Five months after the first NATO airstrikes opened Operation Unified Protector, the Gaddafi regime has collapsed.

The battle began with the Colonel’s declared intent to “cleanse” Libya of its protesting “vermin.” And with every rebel advance or retreat, observers remain poised to call the Libyan campaign either a victory or defeat for international efforts to protect civilians from governments that turn against them.

The decision to authorize force to counter Gaddafi’s explicit threats was steeped in the rationale of a political principle known as the Responsibility to Protect, or R2P. Its final outcome will undoubtedly impact the way global leaders view their self-professed responsibility to protect civilian populations from genocide, crimes against humanity, ethnic cleansing and war crimes.

But Libya is far from the only data point tracking the progress of global policies to prevent and respond to mass violence.

R2P has motivated direct international engagement in crises as diverse as Kenya, Guinea, Kyrgyzstan, Ivory Coast and South Sudan.
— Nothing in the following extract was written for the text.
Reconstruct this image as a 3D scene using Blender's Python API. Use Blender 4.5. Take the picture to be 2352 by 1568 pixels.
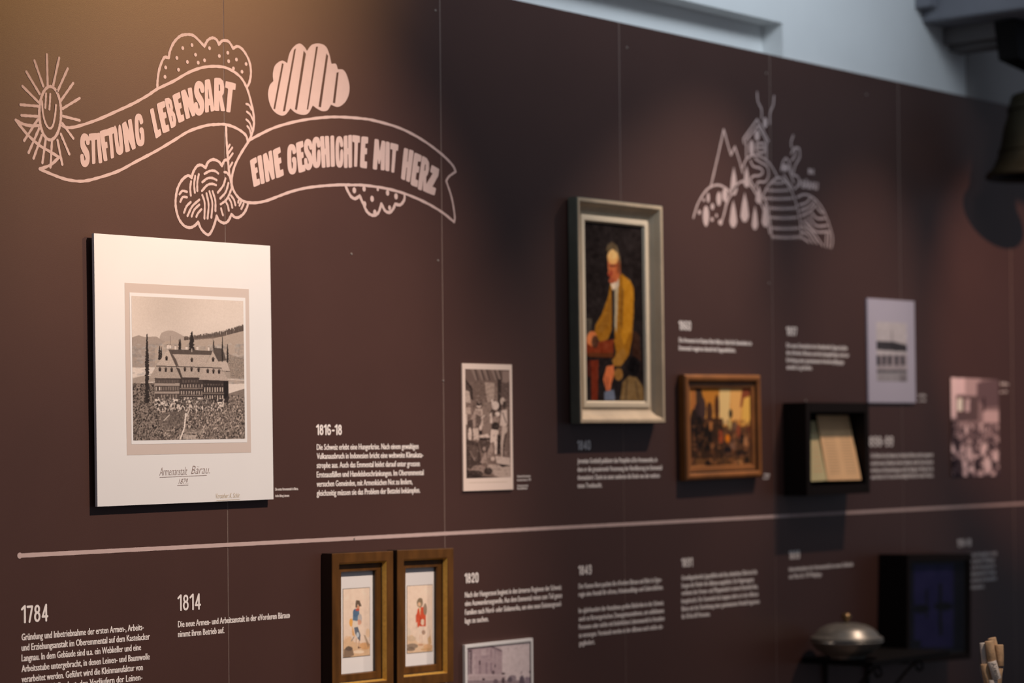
import bpy, bmesh, math, random
import numpy as np
from mathutils import Vector, Matrix
from mathutils.geometry import tessellate_polygon

for o in list(bpy.data.objects): bpy.data.objects.remove(o, do_unlink=True)
C = bpy.context.scene.collection
R = math.radians
# ------------------------------------------------------------------ camera (85 mm, shift lens)
F = 5553.0
CAM = np.array([-4.10911613, -5.34758873, 1.5])
YAW, PIT, ROL, SY = 0.879980018, 0.0140793055, -0.0100613387, 163.044702
fw = np.array([math.sin(YAW)*math.cos(PIT), math.cos(YAW)*math.cos(PIT), math.sin(PIT)])
rt0 = np.array([math.cos(YAW), -math.sin(YAW), 0.0]); up0 = np.cross(rt0, fw)
rt = math.cos(ROL)*rt0 + math.sin(ROL)*up0; up = -math.sin(ROL)*rt0 + math.cos(ROL)*up0
cd = bpy.data.cameras.new('camera'); cam = bpy.data.objects.new('camera', cd); C.objects.link(cam)
cd.sensor_width = 36.0; cd.lens = F/2352*36; cd.shift_y = SY/2352; cd.clip_end = 100
cam.matrix_world = Matrix(((rt[0], up[0], -fw[0], CAM[0]), (rt[1], up[1], -fw[1], CAM[1]), (rt[2], up[2], -fw[2], CAM[2]), (0, 0, 0, 1)))
cd.dof.use_dof = True; cd.dof.focus_distance = 7.05; cd.dof.aperture_fstop = 1.7
bpy.context.scene.camera = cam
# ------------------------------------------------------------------ world, lights, exposure
w = bpy.data.worlds.new('world'); bpy.context.scene.world = w; w.use_nodes = True
w.node_tree.nodes['Background'].inputs[0].default_value = (0.74, 0.82, 1.0, 1); w.node_tree.nodes['Background'].inputs[1].default_value = 0.15
vs = bpy.context.scene.view_settings
vs.view_transform = 'Standard'; vs.look = 'None'; vs.gamma = 1; vs.use_curve_mapping = False; vs.exposure = 0.0

def aim(o, p, t):
    o.location = p; d = Vector(t)-Vector(p); o.rotation_euler = d.to_track_quat('-Z', 'Y').to_euler()
def spot(name, p, t, e, col, ang, blend=0.8, rad=0.02):
    l = bpy.data.lights.new(name, 'SPOT'); l.energy = e; l.color = col; l.spot_size = R(ang); l.spot_blend = blend; l.shadow_soft_size = rad
    o = bpy.data.objects.new(name, l); C.objects.link(o); aim(o, p, t); return o
def area(name, p, t, e, col, sx, sy, spread=180):
    l = bpy.data.lights.new(name, 'AREA'); l.energy = e; l.color = col; l.shape = 'RECTANGLE'; l.size = sx; l.size_y = sy; l.spread = R(spread)
    o = bpy.data.objects.new(name, l); C.objects.link(o); aim(o, p, t); return o
WARM = (1.0, 0.80, 0.67); AMB = (1.0, 0.53, 0.20)
spot('spot_lamp', (1.5, -2.9, 4.4), (1.0, 0, 1.35), 800, WARM, 46, 0.85)
spot('spot_lamp', (4.5, -1.3, 4.3), (2.95, 0, 1.2), 430, WARM, 38, 0.9)
spot('spot_lamp', (5.0, -1.5, 4.3), (4.6, 0, 1.15), 270, (1.0, .76, .62), 38, 0.9)
spot('spot_lamp', (4.6, -2.9, 3.95), (6.0, 0, 1.95), 440, (1.0, .62, .46), 26, 0.8)
spot('spot_lamp', (3.6, -3.2, 4.2), (0.5, 0, 3.05), 570, AMB, 34, 1.0, 0.12)
spot('spot_lamp', (1.1, -3.6, 3.3), (1.68, -2.22, 0.70), 170, WARM, 16, 0.6)  # extra spot added to brighten the corks, source unseen
area('daylight_fill', (2.3, -1.9, 4.65), (3.0, 0.0, 3.78), 20, (0.80, 0.90, 1.0), 3.6, 0.8, 72)  # added area light for cool daylight on the upper wall, no actual window

# ------------------------------------------------------------------ projection helpers: photo pixel -> point on the plane y=-d
_r, _u, _f, _c = [tuple(float(k) for k in a_) for a_ in (rt, up, fw, CAM)]
def unp(x, y, d=0.0):
    a, b = (x-1176)/F, -(y-784-SY)/F
    t = (-d-_c[1])/(a*_r[1]+b*_u[1]+_f[1])
    return (_c[0]+t*(a*_r[0]+b*_u[0]+_f[0]), _c[2]+t*(a*_r[2]+b*_u[2]+_f[2]))
def ray(x, y, dist):
    v = (x-1176)/F*rt - (y-784-SY)/F*up + fw
    return Vector(CAM + v*dist)
def crop(ox, oy, s): return lambda p: (ox+p[0]/s, oy+p[1]/s)
ID = lambda p: p

# ------------------------------------------------------------------ materials
def lin(c):
    c = np.asarray(c, float)
    if c.max() > 1.001: c = c/255
    return np.where(c <= .04045, c/12.92, ((c+.055)/1.055)**2.4)
def L3(*c): return tuple(lin(c))
def mat(name, col, rough=0.5, metal=0.0, spec=0.5, var=0.0, scale=8.0, bump=0.0, bscale=60.0, stretch=(1, 1, 1), emit=None):
    m = bpy.data.materials.new(name); m.use_nodes = True; nt = m.node_tree; b = nt.nodes['Principled BSDF']
    b.inputs['Base Color'].default_value = (*col, 1); b.inputs['Roughness'].default_value = rough; b.inputs['Metallic'].default_value = metal
    b.inputs['Specular IOR Level'].default_value = spec
    tc = nt.nodes.new('ShaderNodeTexCoord'); mp = nt.nodes.new('ShaderNodeMapping'); mp.inputs['Scale'].default_value = stretch
    nt.links.new(tc.outputs['Object'], mp.inputs['Vector'])
    if var > 0:
        n = nt.nodes.new('ShaderNodeTexNoise'); n.inputs['Scale'].default_value = scale; n.inputs['Detail'].default_value = 6
        nt.links.new(mp.outputs[0], n.inputs['Vector'])
        r = nt.nodes.new('ShaderNodeValToRGB'); r.color_ramp.elements[0].position = .3; r.color_ramp.elements[1].position = .7
        r.color_ramp.elements[0].color = (*[c*(1-var) for c in col], 1); r.color_ramp.elements[1].color = (*[min(1, c*(1+var)) for c in col], 1)
        nt.links.new(n.outputs[0], r.inputs[0]); nt.links.new(r.outputs[0], b.inputs['Base Color'])
    if bump > 0:
        n2 = nt.nodes.new('ShaderNodeTexNoise'); n2.inputs['Scale'].default_value = bscale; n2.inputs['Detail'].default_value = 4
        nt.links.new(mp.outputs[0], n2.inputs['Vector'])
        bp = nt.nodes.new('ShaderNodeBump'); bp.inputs['Strength'].default_value = bump; bp.inputs['Distance'].default_value = .002
        nt.links.new(n2.outputs[0], bp.inputs['Height']); nt.links.new(bp.outputs[0], b.inputs['Normal'])
    return m
M = {}
M['panel'] = mat('brown_panel', (0.072, 0.034, 0.0275), 0.40, spec=0.40, var=.05, scale=3, bump=.12, bscale=500)
M['core'] = mat('panel_core', (0.46, 0.37, 0.33), 0.8)
M['pink'] = mat('pink_print', (0.58, 0.44, 0.415), 0.7, spec=.15, var=.03, scale=30)
M['white_print'] = mat('white_print', (0.93, 0.87, 0.84), 0.7, spec=.15, var=.02, scale=30)
M['caption'] = mat('caption_print', (0.42, 0.32, 0.30), 0.7)
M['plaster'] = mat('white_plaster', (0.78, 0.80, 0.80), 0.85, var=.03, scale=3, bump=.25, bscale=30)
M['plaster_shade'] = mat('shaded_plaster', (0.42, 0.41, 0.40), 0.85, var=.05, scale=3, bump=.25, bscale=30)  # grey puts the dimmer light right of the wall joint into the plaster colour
M['beam'] = mat('grey_beam_paint', (0.20, 0.205, 0.235), 0.7, var=.06, scale=4, bump=.15)
M['beam2'] = mat('dark_beam_paint', (0.16, 0.15, 0.15), 0.7, var=.12, scale=6, stretch=(6, 1, 6))
M['floor'] = mat('wood_floor', (0.16, 0.10, 0.07), 0.5, var=.2, scale=4, stretch=(1, 8, 1))
M['paper'] = mat('board_paper', (0.80, 0.80, 0.80), 0.7, var=.012, scale=6)
M['board_edge'] = mat('board_edge', (0.55, 0.52, 0.51), 0.8)
M['lav'] = mat('pale_board', (0.50, 0.47, 0.56), 0.7, var=.02, scale=6)
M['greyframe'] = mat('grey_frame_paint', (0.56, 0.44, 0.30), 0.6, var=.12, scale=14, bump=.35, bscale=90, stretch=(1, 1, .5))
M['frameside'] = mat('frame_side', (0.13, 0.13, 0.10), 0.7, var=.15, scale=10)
M['liner'] = mat('cream_liner', (0.80, 0.68, 0.50), 0.6, var=.04, scale=20)
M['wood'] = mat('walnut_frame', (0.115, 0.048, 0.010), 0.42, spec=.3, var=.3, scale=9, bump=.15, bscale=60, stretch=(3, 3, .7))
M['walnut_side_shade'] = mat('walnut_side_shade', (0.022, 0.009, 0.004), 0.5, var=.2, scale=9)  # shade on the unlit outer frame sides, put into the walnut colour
M['gold'] = mat('gold_bevel', (0.62, 0.36, 0.07), 0.35, metal=.3, var=.15, scale=90, bump=.3, bscale=200)
M['wood2'] = mat('red_brown_frame', (0.27, 0.098, 0.022), 0.4, var=.2, scale=12, bump=.1)
M['groove'] = mat('dark_groove', (0.02, 0.009, 0.004), 0.5)
M['mat'] = mat('white_mount', (0.90, 0.875, 0.86), 0.75, var=.01, scale=8)
M['black'] = mat('black_lacquer', (0.008, 0.007, 0.007), 0.6, spec=.12, var=.1, scale=5)
M['blackbox'] = mat('black_box', (0.012, 0.008, 0.007), 0.65, spec=.12, var=.1, scale=5)
M['iron'] = mat('black_iron', (0.010, 0.010, 0.011), 0.5, metal=.4, bump=.2)
M['pewter'] = mat('pewter', (0.30, 0.285, 0.25), 0.36, metal=.6, var=.18, scale=12, bump=.1, bscale=30)
M['brass'] = mat('aged_brass', (0.30, 0.19, 0.09), 0.3, metal=.9, var=.2, scale=20)
M['bell'] = mat('bell_bronze', (0.045, 0.036, 0.018), 0.5, metal=.6, var=.25, scale=9, bump=.15, bscale=25)
M['screw'] = mat('screw_steel', (0.55, 0.48, 0.42), 0.35, metal=.7)
M['cork'] = mat('cork', (0.56, 0.36, 0.20), 0.85, var=.18, scale=60, bump=.5, bscale=200)
M['cork_white'] = mat('pale_cork', (0.66, 0.58, 0.50), 0.8, var=.08, scale=60, bump=.3, bscale=200)
M['ink'] = mat('ink', (0.05, 0.045, 0.045), 0.7)
M['pencil'] = mat('pencil_ink', (0.30, 0.22, 0.20), 0.8)
M['faint'] = mat('faint_ink', (0.60, 0.50, 0.36), 0.8)
M['wire'] = mat('steel_wire', (0.25, 0.24, 0.24), 0.3, metal=.9)
M['paper_old'] = mat('old_paper', (0.88, 0.55, 0.28), 0.8, var=.06, scale=12)
M['paper_green'] = mat('green_paper', (0.60, 0.52, 0.27), 0.8, var=.06, scale=12)
M['old_ink'] = mat('old_ink', (0.66, 0.42, 0.22), 0.8)
M['plinth'] = mat('dark_plinth', (0.03, 0.025, 0.022), 0.6)
def paintmat():
    m = bpy.data.materials.new('printed_picture'); m.use_nodes = True; nt = m.node_tree; b = nt.nodes['Principled BSDF']
    a = nt.nodes.new('ShaderNodeVertexColor'); a.layer_name = 'Col'; nt.links.new(a.outputs[0], b.inputs['Base Color'])
    b.inputs['Roughness'].default_value = .6; b.inputs['Specular IOR Level'].default_value = .06
    return m
M['picture'] = paintmat()
def glassmat():
    m = bpy.data.materials.new('glass_pane'); m.use_nodes = True; nt = m.node_tree; nt.nodes.remove(nt.nodes['Principled BSDF'])
    t = nt.nodes.new('ShaderNodeBsdfTransparent'); g = nt.nodes.new('ShaderNodeBsdfGlossy'); g.inputs['Roughness'].default_value = .03
    fr = nt.nodes.new('ShaderNodeValue'); fr.outputs[0].default_value = .015; mx = nt.nodes.new('ShaderNodeMixShader')
    nt.links.new(fr.outputs[0], mx.inputs[0]); nt.links.new(t.outputs[0], mx.inputs[1]); nt.links.new(g.outputs[0], mx.inputs[2])
    nt.links.new(mx.outputs[0], nt.nodes['Material Output'].inputs[0]); return m
M['glass'] = glassmat()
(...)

Key global and regional leaders have recently ratcheted up pressure on Syrian President Bashar al-Asad, calling for him to step down.

Maligned as “interventionist” by some, heralded as a positive step forward in atrocity prevention by others, R2P is proving to be transformative.

The United Nations, a product of the experience of two world wars, was created to prevent violent conflict between nations, not within them. For much of its existence and within very recent memory, insistence that the UN could not intervene in any matter that was “essentially within the jurisdiction of any state” kept state-generated violence against civilians off the agenda of the UN Security Council.

Such arguments, however, have been merely marginal to debates over threats to civilians in Libya and Syria. UN member states have questioned whether and what kind of action the Security Council should take to counter such threats, but never the basic right of the council to do so. “It’s not your business” is no longer a viable argument when it comes to internal violence targeted at civilians—a recent and striking shift in the history of global politics for which R2P deserves its share of credit.

Far from a checklist that mandates uniform action, R2P is a dynamic policy framework that is meant to twist, bend, and adapt as best it can to the complex realities of the world it hopes to improve.

Beyond Libya, it informs many and diverse approaches to crisis, each of which give it a chance to prove its meddle in the long run. Over the last few years, mediation and quiet diplomacy curbed escalating crises in Kenya and Guinea.

Stabilization support continues in South Sudan and Kyrgyzstan. Such policies may be isolated—and as yet imperfect—but broader initiatives are also under way to improve global prevention and response capacities. A global network of government officials focused on implementation of R2P continues to grow. On August 4, the Obama administration issued a presidential directive to establish an Atrocities Prevention Board of top leaders within the US government to ensure better and more consistent responses to global threats of mass violence.

All of these efforts reflect a sense of obligation to protect civilians from mass atrocity crimes—a sense that continues to root itself deeper within the psyche of global leaders.

Moving forward, novel approaches and compelling moral sentiments must eventually meet the messy realities of the world. Prior to recent rebel gains, many were beginning to label the Libya campaign a mistake. Struggle was equated with error. Though, as decades of peacekeeping experience have taught us, civilian protection is rarely a simple endeavor.

We learn by doing and, until very recently, inaction has been the global response to mass violence. As R2P is applied, mistakes will be made, as must adjustments.

Global leaders must take care that this inevitable process of trial and error does not automatically become trial by fire for the broader commitments made in adopting the Responsibility to Protect.

As global events unfold, R2P is facing the tests and trials that both its supporters and skeptics always knew it would. But the real world is where we all must come of age. In the end, we are stronger for it.